1.2 — Garden diagonal

(a) $d^2 = 9^2 + 12^2 = 81 + 144 = 225$, so $d = \sqrt{225} = \mathbf{15}$ m. ($3\times$(3-4-5).)
(b) Walking two sides $= 9 + 12 = 21$ m. The diagonal is 15 m, so two sides is $21 - 15 = \mathbf{6}$ m further.

1.3 — Treasure map

(a) $\Delta x = 8 - 2 = \mathbf{6}$, $\Delta y = 9 - 1 = \mathbf{8}$.
(b) $d^2 = 6^2 + 8^2 = 36 + 64 = 100$, so $d = \sqrt{100} = \mathbf{10}$ units. ($2\times$(3-4-5).)

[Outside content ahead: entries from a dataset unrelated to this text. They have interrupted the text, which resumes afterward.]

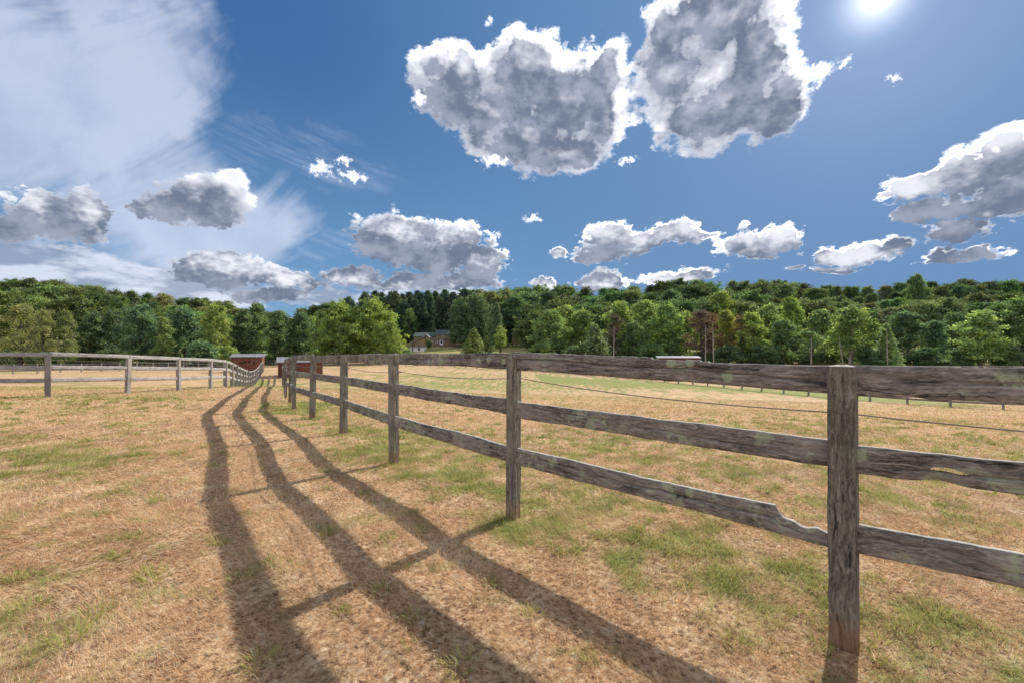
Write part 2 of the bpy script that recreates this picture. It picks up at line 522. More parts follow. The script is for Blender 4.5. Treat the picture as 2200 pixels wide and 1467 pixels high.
def turf(N, g, r):
    n = N.new('ShaderNodeGroup'); n.node_tree = tg
    N.put(n.inputs[0], g); N.put(n.inputs[1], r)
    return n.outputs[0]

M_ground, N, out = new_mat('dry_turf')
pos = N.new('ShaderNodeNewGeometry').outputs['Position']
fine = N.noise(pos, 26.0, 6, 0.7)
mid = N.noise(pos, 1.6, 6, 0.65)
gr = N.m('ADD', attr(N, 'green'), N.m('MULTIPLY', N.m('SUBTRACT', mid, 0.5), 0.3))
gr = N.m('ADD', gr, N.m('MULTIPLY', N.m('SUBTRACT', fine, 0.5), 1.1))
col = turf(N, gr, N.sm(fine, 0.3, 0.7))
dist = N.v('LENGTH', pos)
soil = N.sm(dist, 6.0, 40.0, 0.74, 0.80)
soil = N.m('MULTIPLY', soil, N.sm(fine, 0.34, 0.62, 0.58, 1.15))
far_ = N.noise(N.v('MULTIPLY', pos, (1.0, .45, 1.0)), 4.5, 7, 0.75)
soil = N.m('MULTIPLY', soil, N.sm(far_, 0.36, 0.62, 0.66, 1.12))
col = N.mix(1.0, col, N.xyz(soil, soil, soil), 'MULTIPLY')
clods = N.noise(pos, 7.0, 8, 0.7)
principled(N, out, col, 0.95, bump(N, N.m('ADD', N.m('MULTIPLY', fine, 0.4), clods), 0.9, 0.07), 0.1)

# ---- one sheet to the horizon
def axis(lo, hi, n, fine_):
    t = np.linspace(math.asinh(lo / fine_), math.asinh(hi / fine_), n)
    return np.sinh(t) * fine_
gx = axis(-1800, 1800, 420, 4.0)
gy = axis(-300, 2400, 380, 6.0)
X, Y = np.meshgrid(gx, gy)
Zg = height(X, Y)
Zg = Zg + (fbm(X, Y, 3.0, 3) - 0.5) * 0.06 * (np.hypot(X, Y) < 60)
V = np.stack([X.ravel(), Y.ravel(), Zg.ravel()], 1)
nx_, ny_ = len(gx), len(gy)
ii = (np.arange(ny_ - 1)[:, None] * nx_ + np.arange(nx_ - 1)[None]).ravel()
F = np.stack([ii, ii + 1, ii + 1 + nx_, ii + nx_], 1)
me = np_mesh('ground', V, F, np.full(len(F), 4), True)
a = me.attributes.new('green', 'FLOAT', 'POINT')
a.data.foreach_set('value', greenness(V[:, 0], V[:, 1]).astype(np.float32))
ground = link('ground', me, M_ground)
tag(ground, 'dry straw coloured pasture sloping away to the wooded hills', kind='structure')

def surf(x, y):
    return height(x, y) + (fbm(x, y, 3.0, 3) - 0.5) * 0.06 * (np.hypot(x, y) < 60)

# ------------------------------------------------------------------ grass blades
def blade_material(name, trans=0.35):
    m, N, out = new_mat(name)
    col = turf(N, attr(N, 'green'), attr(N, 'rnd'))
    d = N.new('ShaderNodeBsdfDiffuse'); N.put(d.inputs[0], col)
    t = N.new('ShaderNodeBsdfTranslucent'); N.put(t.inputs[0], col)
    mx = N.new('ShaderNodeMixShader'); mx.inputs[0].default_value = trans
    N.l.new(d.outputs[0], mx.inputs[1]); N.l.new(t.outputs[0], mx.inputs[2])
    N.l.new(mx.outputs[0], out.inputs[0])
    return m
M_blade = blade_material('grass_blades', 0.38)

def blades(name, rs, x, y, green, hgt, wid, lean, az=None):
    n = len(x)
    z = surf(x, y) - 0.004
    az = rs.rand(n) * 2 * np.pi if az is None else az
    fa = rs.rand(n) * 2 * np.pi
    ca, sa = np.cos(az), np.sin(az)
    wx, wy = np.cos(fa) * wid / 2, np.sin(fa) * wid / 2
    l1, l2 = np.sin(lean) * hgt, np.cos(lean) * hgt
    b = np.stack([x, y, z], 1)
    mid_ = b + np.stack([ca * l1 * .40, sa * l1 * .40, l2 * .62], 1)
    tip = b + np.stack([ca * l1, sa * l1, l2], 1)
    w = np.stack([wx, wy, np.zeros(n)], 1)
    V = np.stack([b - w, b + w, mid_ + w * .8, mid_ - w * .8, tip], 1).reshape(-1, 3)
    i = np.arange(n)[:, None] * 5
    L = np.concatenate([i, i+1, i+2, i+3, i+3, i+2, i+4], 1)
    me = bpy.data.meshes.new(name)
    me.vertices.add(n * 5); me.vertices.foreach_set('co', V.astype(np.float32).ravel())
    me.loops.add(n * 7); me.loops.foreach_set('vertex_index', L.astype(np.int32).ravel())
    me.polygons.add(n * 2)
    st = (np.arange(n)[:, None] * 7 + np.array([0, 4])[None]).astype(np.int32)
    me.polygons.foreach_set('loop_start', st.ravel())
    me.update(calc_edges=True)
    for nm, val in (('green', green), ('rnd', rs.rand(n))):
        a = me.attributes.new(nm, 'FLOAT', 'POINT')
        a.data.foreach_set('value', np.repeat(val, 5).astype(np.float32))
    return me

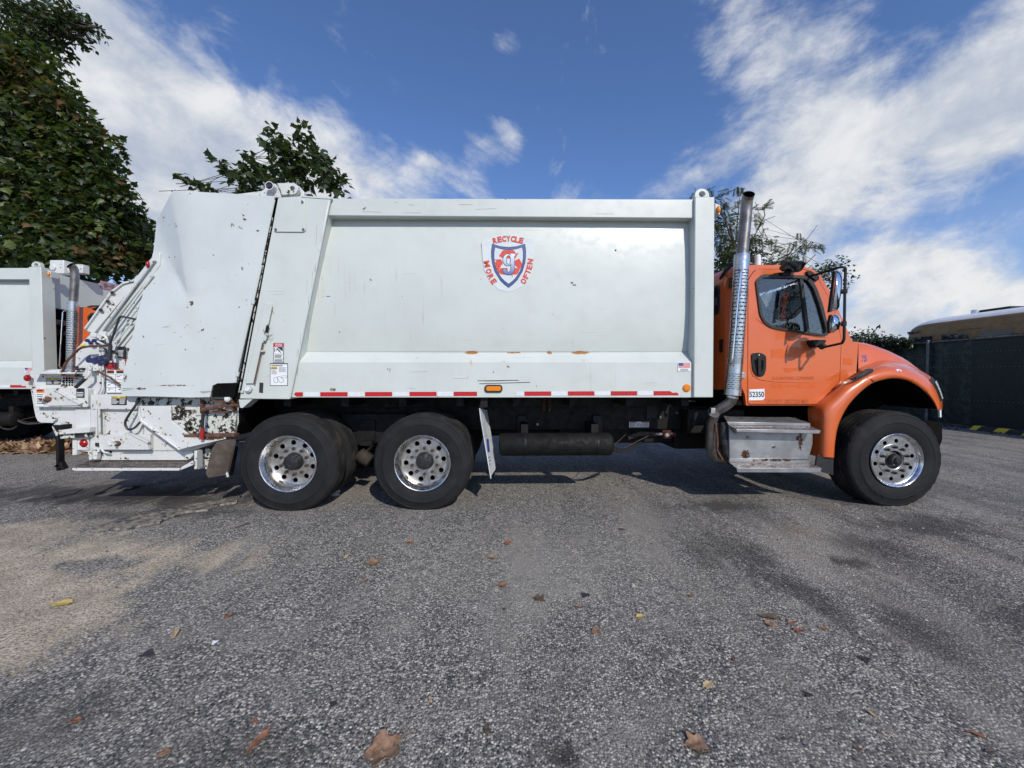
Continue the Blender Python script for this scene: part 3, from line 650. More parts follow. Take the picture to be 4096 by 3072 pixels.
ring = lambda cx, cy, rx, ry, n=28: [(cx + rx * math.cos(a), cy - ry * math.sin(a)) for a in np.linspace(0, 2 * math.pi, n + 1)[:-1]]
stem = [(1055, 632), (1172, 636), (1168, 678), (1147, 692), (1147, 980), (1122, 1050), (1065, 1096), (990, 1098), (930, 1072), (893, 1012), (908, 975), (950, 965), (985, 998), (980, 1040), (1010, 1050), (1050, 1030), (1072, 960), (1078, 690)]
def grow(pts, d):
    P = [Vector(p) for p in pts]; o = []
    for i, p in enumerate(P):
        a, b = (p - P[i - 1]).normalized(), (P[(i + 1) % len(P)] - p).normalized(); n = Vector((a.y + b.y, -(a.x + b.x)))
        n = n.normalized() if n.length > 1e-6 else n
        o.append((p.x + n.x * d, p.y + n.y * d))
    return o
r.plate(mp(ring(1000, 772, 112, 138)), EY - .0095, .001, 0, [mp(ring(1016, 772, 42, 92))]); r.plate(mp(grow(stem, 11)), EY - .0096, .001, 0)
r.plate(mp(ring(1000, 772, 101, 127)), EY - .011, .001, 1, [mp(ring(1016, 772, 53, 103))]); r.plate(mp(stem), EY - .0111, .001, 1)
r.build("letter", ['print', 'emgrad'], emblem, smooth=0)
r = MB(); k = .1808 / FPX * (3.95 + EY)
for ch, x, y, a in (("R", 718, 342, 11), ("E", 820, 318, 8), ("C", 920, 303, 4), ("Y", 1016, 300, 0), ("C", 1116, 307, -4), ("L", 1207, 322, -9), ("E", 1300, 342, -11)):
    letter_at(r, ch, U(*m(x, y), EY - .004), 128 * k, 94 * k, a, bold=.05)
r.build("lettering", 'emred', emblem, smooth=0); r = MB()
for ch, x, y, a, w in (("M", 540, 862, -78, 140), ("O", 580, 1022, -70, 105), ("R", 628, 1140, -62, 105), ("E", 690, 1245, -56, 95)):
    letter_at(r, ch, U(*m(x, y), EY - .004), 126 * k, w * k, a, bold=.05)
r.build("lettering", 'emred', emblem, smooth=0); r = MB()
for ch, x, y, a, w in (("O", 1350, 1240, 58, 105), ("F", 1405, 1130, 63, 95), ("T", 1448, 1030, 68, 95), ("E", 1482, 930, 73, 95), ("N", 1502, 805, 79, 115)):
    letter_at(r, ch, U(*m(x, y), EY - .004), 126 * k, w * k, a, bold=.05)
r.build("lettering", 'emred', emblem, smooth=0)

# ================================================================== tailgate
g = MB()
outl = [(697, 764), (1107, 788), (950, 1590), (505, 1590), (492, 1540), (549, 1284), (583, 1153), (625, 1000), (634, 880)]
P = [U(*p, .27) for p in outl]; g.prism(P, (0, FAR - .30, 0)); g.prism([U(*p, .03) for p in ((775, 770), (1098, 788), (940, 1586), (840, 1586))], (0, .235, 0)); gate = g.build("tailgate", 'tail', truck, bev=.004)
pts = {'A': (697, 764, .0), 'B': (1102, 787, .0), 'B1': (1051, 1040, 0), 'B2': (989, 1320, 0), 'R': (941, 1531, 0), 'R1': (872, 1533, 0), 'R2': (853, 1542, 0), 'R3': (843, 1588, 0.0),
       'S': (760, 1590, .0), 'S2': (640, 1586, .0), 'T': (502, 1584, .01), 'T2': (487, 1568, .012), 'L5': (490, 1532, .015), 'L4': (549, 1284, .03), 'L3': (583, 1153, .10), 'L2': (619, 1004, .165), 'L1': (632, 884, .155),
       'C0': (706, 830, .0), 'C1': (722, 930, .0), 'C2': (744, 1080, .0), 'D': (765, 1200, .0), 'D2': (792, 1370, .004), 'E': (822, 1545, .0), 'M1': (668, 1215, .02), 'M2': (640, 1380, .008), 'K0': (656, 945, .13), 'K1': (706, 1085, .085)}
ids = list(pts); ix = {k: i for i, k in enumerate(ids)}
tri = ['A C0 B', 'C0 C1 B', 'C1 B1 B', 'C1 C2 B1', 'C2 D B1', 'D B2 B1', 'D D2 B2', 'D2 R1 B2', 'B2 R1 R', 'D2 E R1', 'E R2 R1', 'E R3 R2', 'E S R3', 'E S2 S', 'E M2 S2', 'D2 M2 E', 'M2 T S2', 'M2 L5 T', 'L5 T2 T', 'M2 L4 L5', 'M1 L4 M2', 'D M1 D2', 'M1 M2 D2',
       'M1 L3 L4', 'D K1 M1', 'K1 L3 M1', 'K1 L2 L3', 'C2 K1 D', 'C1 K1 C2', 'C1 K0 K1', 'C0 K0 C1', 'C0 L1 K0', 'L1 L2 K0', 'L2 K1 K0', 'A L1 C0']
g = MB(); g.add([U(*pts[k]) for k in ids], [tuple(ix[q] for q in t.split()) for t in tri])
sk = g.build("side_panel", 'tail', gate, smooth=0)
bm = bmesh.new(); bm.from_mesh(sk.data); bmesh.ops.subdivide_edges(bm, edges=bm.edges, cuts=5, use_grid_fill=True)
for _ in range(1): bmesh.ops.smooth_vert(bm, verts=[v for v in bm.verts if not v.is_boundary], factor=.4, use_axis_x=False, use_axis_y=True, use_axis_z=False)
for v in bm.verts:
    if not v.is_boundary: v.co.y += .0035 * mnoise.noise(v.co * 2.1) + .002 * mnoise.noise(v.co * 7)
bm.to_mesh(sk.data); bm.free(); sk.data.polygons.foreach_set('use_smooth', [True] * len(sk.data.polygons)); sk.data.set_sharp_from_angle(angle=R(28))
md = sk.modifiers.new('thick', 'SOLIDIFY'); md.thickness = .012; md.offset = 1.0
es = sk.modifiers.new('edges', 'EDGE_SPLIT'); es.split_angle = R(26)
def gsub(mb, name, mat, **k): return mb.build(name, mat, gate, **k)
r = MB(); r.plate([(757, 1222), (764, 1206), (770, 1199), (779, 1213), (771, 1216), (762, 1222)], -.006, .005); gsub(r, "torn_hole", 'rust', smooth=0)
r = MB(); r.plate([(753, 1112), (752, 1090), (748, 1066), (750, 1064), (756, 1092), (756, 1110)], -.004, .003); gsub(r, "tear", 'print', smooth=0)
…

1.4 — Bee-line vs. street grid

(a) Streets: $(6 + 8) \times 100 = \mathbf{1400}$ m $= 1.4$ km.
(b) Bee-line: legs 600 m and 800 m, so $d^2 = 600^2 + 800^2 = 360{,}000 + 640{,}000 = 1{,}000{,}000$, $d = \mathbf{1000}$ m $= 1$ km. ($200\times$(3-4-5).) The bee-line saves about 400 m.

1.5 — Plane's straight-line distance

(a) Legs 36 and 15. Both divisible by 3, so this is $3 \times$(5-12-13). $d = 3 \times 13 = \mathbf{39}$ km. (Check: $36^2 + 15^2 = 1296 + 225 = 1521 = 39^2$ ✓.)
(b) Total path flown $= 36 + 15 = 51$ km. Straight-line $= 39$ km. The straight-line distance is $\mathbf{shorter}$ (by 12 km), which makes sense — the bee-line is always the shortest distance between two points.

2.1 — Explain your thinking (sample response)

(i) The 14 km is the total distance walked by the two hikers combined (6 km by one, 8 km by the other) — or by one hiker who walks both legs of the trip. (ii) It is NOT the straight-line distance because the two hikers ended up at different places: one is 6 km north of the campsite, the other is 8 km east. The line connecting them goes diagonally and is shorter than walking around two sides. (iii) The classmate has missed the rule that two perpendicular distances are legs of a right triangle, and the straight-line gap between the endpoints is the hypotenuse — the lesson's Spot the Trap card flags exactly this mistake. (iv) The correct straight-line distance is $\sqrt{6^2 + 8^2} = \sqrt{36 + 64} = \sqrt{100} = \mathbf{10}$ km apart, not 14 km.

Marking: 1 for explaining what 14 km represents; 1 for naming the trap (sum vs. hypotenuse); 1 for correct calculation showing 10 km; 1 for a clear, full-sentence explanation.